I like Jo’s character a lot in this movie and Day plays her to perfection.  It’s nice that she is the one with the best ideas and instincts.  Stewart is great too and it was a treat to see Miles as a villain.  It’s also nice to see all the exotic scenery filmed as only Hitchcock can.  There are a lot of gaps in the plot, such as why Bernard was so interested in Ben in the first place, but that’s only to be expected in this kind of thing.

The Man Who Knew Too Much won the Academy Award for Best Music, Original Song (“Qué Será Será).

Trailer

Gervaise (1956)

Gervaise
Directed by Rene Clement
Written by Jean Aurenche and Pierre Bost from a novel by Emile Zola
1956/France
Agnes Delahaie Productions etc.
First viewing/Netflix rental

 

[box] Gervaise Macquart Coupeau, une blanchisseuse douce et courageuse: Morning came and he still hadn’t returned. He’d been out all night. It was the first time. I was so proud to have the handsomest guy around, me, the gimp.[/box]

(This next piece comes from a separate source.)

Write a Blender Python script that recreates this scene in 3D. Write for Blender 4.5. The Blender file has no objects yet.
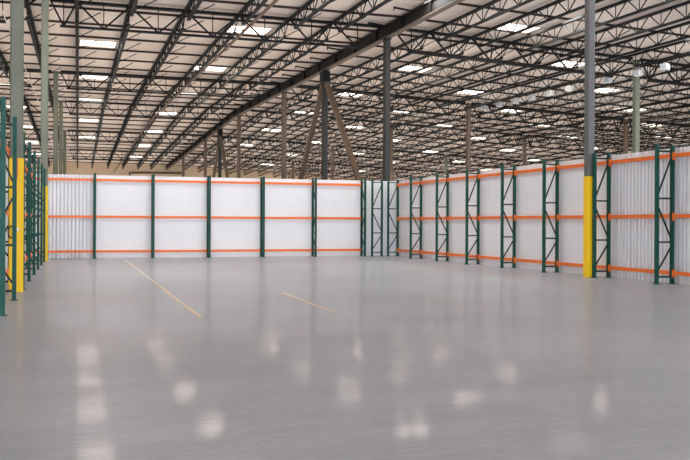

If you are prepared for real tragedy and depression, this might be for you.  It is certainly well made and acted.

Gervaise (Maria Schell) has a limp.  She considers herself lucky to have caught Lantier, a chronic womanizer.  They have been living together for eight years and have two sons.  As the movie begins, Lantier has stayed out all night.  He taunts Gervaise by wearing a flower given to him by the other woman.  But Gervaise ends up forgiving him and he promises to go to buy her something for lunch.  She goes to the local laundry to do the family wash. She cannot even afford soap.  She ends up getting into a terrific brawl with Virginie (Suzy Delair), the sister of the other woman.  By the time this is over, her children come to announce Lantier has packed up and left.

Segue to some time later.  Gervaise gets work as a laundress and marries Coupeau (Francois Perier), a neighbor who works as a roofer.  They have a little daughter and Gervaise dreams of having her own laundry business.  Then Coupeau falls off a roof.  The accident somehow triggers his alcoholism and things go downhill from there.  Way downhill.

I have covered at most one-half of the tragic plot above.  We follow the destruction of a couple of human beings in one of the most hopeless stories I have ever seen.  It was absolutely not for me at the time.  I have no complaints whatsoever about the actual movie making.

Gervaise was nominated for an Academy Award for Best Foreign Language Film.  The film, Maria Schell and Francois Perier won numerous international awards.